Mikel Buesa-Libertad Digital
Llegados a este punto, unos días antes de que se celebre el pleno de investidura en el Congreso de los Diputados, todo es especulación y duda, pues no hay nada o casi nada pactado mientras la aritmética parlamentaria amenaza con su inapelable veredicto. Cuál vaya a ser éste no lo sabemos por mucho que, en las tertulias y mentideros, se crucen las apuestas, y en los círculos de poder se reaviven las presiones en uno u otro sentido. Nadie puede hacer un diagnóstico razonable, pues ese mundo parece más una encrucijada de pasiones y anhelos apenas escondidos, que el sereno lugar en el que se intercambian las ideas, se debaten los intereses y se resuelven los problemas políticos a través del diálogo racional.
Trece son las fuerzas políticas que tomarán la palabra en el Congreso, las que emitirán su voto, las que resolverán o tal vez complicarán aún más este enredo. Trece, aunque algunas de ellas son coaliciones oportunistas de fuerzas más o menos minoritarias que, por sí solas, jamás podrían haber ocupado un escaño. En esta España donde el desgobierno parece importar poco, al menos en el estamento ciudadano, semejante batiburrillo se toma como un signo de normalidad sin apreciar que, de esos partidos, ocho sólo representan intereses regionales y se aprestan a poner tasa a su eventual apoyo al candidato designado por el Rey. Todo tiene precio y éste crece cuando la mercancía escasea. Por eso, cada uno de los votos regionalistas vale lo que su peso en oro; y además, no sólo hoy, sino también en un futuro inmediato que puede durar hasta cuatro años. Luego, ya se verá, pues con otras elecciones, si se ha jugado bien la partida, los votantes premian a los partícipes en ese comercio.

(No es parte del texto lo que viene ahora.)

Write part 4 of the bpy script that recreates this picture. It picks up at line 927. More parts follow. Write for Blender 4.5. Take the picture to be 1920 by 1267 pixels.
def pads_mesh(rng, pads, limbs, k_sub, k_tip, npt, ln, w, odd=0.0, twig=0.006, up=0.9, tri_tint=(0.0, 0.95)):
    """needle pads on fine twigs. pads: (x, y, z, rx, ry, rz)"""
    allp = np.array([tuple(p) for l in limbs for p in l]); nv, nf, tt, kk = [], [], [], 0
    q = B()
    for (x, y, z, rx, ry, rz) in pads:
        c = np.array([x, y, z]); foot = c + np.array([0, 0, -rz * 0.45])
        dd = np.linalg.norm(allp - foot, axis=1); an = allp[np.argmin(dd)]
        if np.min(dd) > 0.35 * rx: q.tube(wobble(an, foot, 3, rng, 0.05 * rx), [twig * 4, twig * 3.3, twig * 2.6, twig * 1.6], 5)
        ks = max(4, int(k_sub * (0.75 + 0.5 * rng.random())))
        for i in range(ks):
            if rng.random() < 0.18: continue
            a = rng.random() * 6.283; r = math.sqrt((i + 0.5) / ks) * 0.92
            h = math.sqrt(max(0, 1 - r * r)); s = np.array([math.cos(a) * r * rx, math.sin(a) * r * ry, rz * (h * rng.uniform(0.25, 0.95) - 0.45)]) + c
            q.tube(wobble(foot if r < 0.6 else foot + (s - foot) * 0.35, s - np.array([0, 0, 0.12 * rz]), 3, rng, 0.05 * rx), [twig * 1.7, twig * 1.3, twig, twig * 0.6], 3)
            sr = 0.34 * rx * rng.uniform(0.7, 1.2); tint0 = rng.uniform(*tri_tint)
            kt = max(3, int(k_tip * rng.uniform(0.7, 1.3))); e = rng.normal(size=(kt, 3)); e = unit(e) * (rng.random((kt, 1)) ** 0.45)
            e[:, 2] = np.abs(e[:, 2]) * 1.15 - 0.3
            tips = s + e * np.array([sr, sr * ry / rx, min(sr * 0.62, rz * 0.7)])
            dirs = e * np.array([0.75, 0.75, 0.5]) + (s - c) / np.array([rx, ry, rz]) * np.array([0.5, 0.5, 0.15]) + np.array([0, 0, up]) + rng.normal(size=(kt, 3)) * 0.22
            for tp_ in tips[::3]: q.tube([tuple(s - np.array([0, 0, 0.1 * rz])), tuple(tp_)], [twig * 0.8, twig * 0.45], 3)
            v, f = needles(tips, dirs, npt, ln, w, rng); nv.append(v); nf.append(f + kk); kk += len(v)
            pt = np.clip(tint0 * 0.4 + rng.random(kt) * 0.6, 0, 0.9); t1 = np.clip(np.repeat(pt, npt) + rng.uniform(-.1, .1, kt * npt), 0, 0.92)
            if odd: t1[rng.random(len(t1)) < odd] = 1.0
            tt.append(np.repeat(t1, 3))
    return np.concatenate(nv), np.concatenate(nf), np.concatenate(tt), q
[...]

Los ocho partidos apenas representan al diez por ciento de los ciudadanos que, en las últimas elecciones, depositaron su voto en las urnas. Sus escaños suman casi el once por ciento del total. Por eso no puede decirse con rigor que están sobrerrepresentados. No es así, porque lo que ocurre es que su papel es muy diferente al de los demás diputados, pues se circunscribe a ver cómo se engorda la tajada para sus territorios. Ello les da, en momentos especiales como el de la investidura, una oportunidad irrepetible que, cuando como ahora la fragmentación electoral complica la formación de mayorías nacionales, alcanza su máxima expresión. Eso es todo.
En realidad, desde que los constituyentes creyeron que creaban una cámara de asuntos territoriales con el Senado, mientras abrían la puerta del Congreso a la genuina representación territorial, esto ha sido siempre así. Lo que pasa es que ahora, cuando a los españoles, cabreados con el mundo y, sobre todo, con los políticos, nos ha dado por magnificar nuestras sutiles diferencias, se nota más. No digo que esos —los políticos— no tengan mucha culpa, pero es forzoso reconocer que una parte de ella hay que atribuírsela al diseño institucional. Por eso, cuando en algún momento vuelva la cordura y nos pongamos a arreglar lo que no funciona bien en nuestro sistema político-electoral, espero que alguien se acuerde de corregir ese desvarío. Mientras tanto, resignémonos, pues todo indica que habrá que seguir metiendo papeletas en las urnas casi sin descanso y no cada cuatro años.